Faculty should encourage students to consider publication of their papers. The writing programs sponsored by the law journals at Boalt offer opportunities for students to satisfy the Writing Requirement, if the standards of these Guidelines are met.

Finally, so long as a faculty member is satisfied that his or her supervision and achievement standards have been met, it is possible in some cases to obtain Writing Requirement credit for a paper not done for any units. While in such a case the student almost surely could have obtained two units of Law 299 for the work, on occasion for one reason or another, he or she does not sign up for the credit. Law journal pieces sometimes fall into this category.

(3) Certification of Credit.

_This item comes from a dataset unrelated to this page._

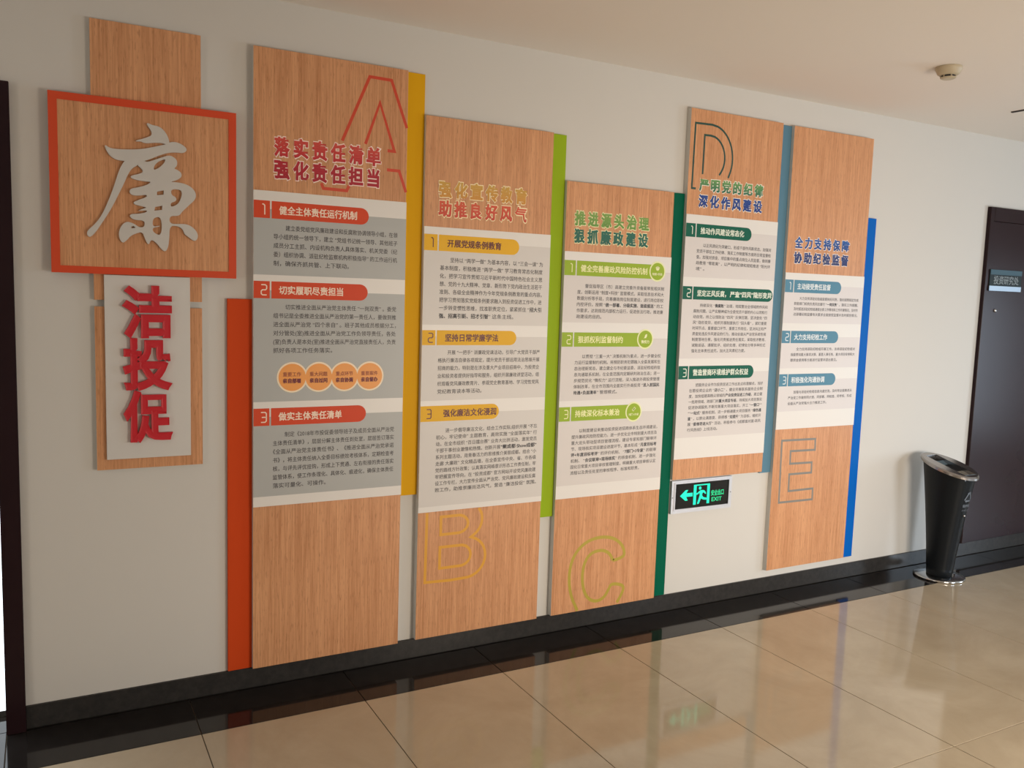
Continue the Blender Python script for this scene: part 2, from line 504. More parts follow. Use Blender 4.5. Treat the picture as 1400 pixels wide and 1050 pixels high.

Any member of the instructional staff holding the title professor, acting professor, visiting professor, emeritus professor, or with the prior concurrence of the Dean's Office, lecturer or visiting lecturer, is permitted to award Writing Requirement credit. Past practice has shown that full-time Boalt professors, emeritus professors, and full-time, visiting professors are the main providers of Law 299 supervision and therefore certify virtually all of the Writing Requirement projects. They also certify projects of the work done through seminars and courses. However, visiting lecturers, lecturers and visiting professors who are at Boalt teaching a single course are permitted to and regularly do certify completion of the Writing Requirement for a number of students in the context of papers undertaken under their supervision in the seminar (or course) they are teaching at Boalt.

(4) Multiple Papers. Although this is not the usual practice and it is generally not preferred, a student may nonetheless satisfy the Writing Requirement with a series of related papers prepared for a course or seminar. In individual cases instructors have the authority to approve such writings when, in the aggregate, they seem to the instructor to satisfy the purposes of the Writing Requirement.

(5) Informal Procedures. Many instructors insist that students settle on a topic early in the term and promptly bring in for approval an outline of both the questions to be studied and the intended research strategy. Many instructors require regular reports of progress, including an early draft of at least a substantial portion of the paper so that a preliminary critique of writing style and substantive analysis can be provided to the student. Others want to see the completed paper, but may insist on the rewriting of portions before signing off on the project.

(6) Formal Procedures. When a student decides to undertake a project intended to satisfy the Writing Requirement through a Law 299 project, he or she should have the supervising faculty member sign a petition to that effect. That information should be filed with the Registrar's Office, either as part of the student's registration or, if necessary, as a late filing. While agreement about and filing of the Writing Requirement undertaking is preferred at the outset of the term and at the outset of a project, it is permissible, with the instructor's approval, to file the undertaking agreement at any time. When a student finishes the writing requirement, either through a 299 project or a seminar or course, he or she should have the supervising faculty member sign off on a Writing Requirement form and file the form with the Registrar's Office.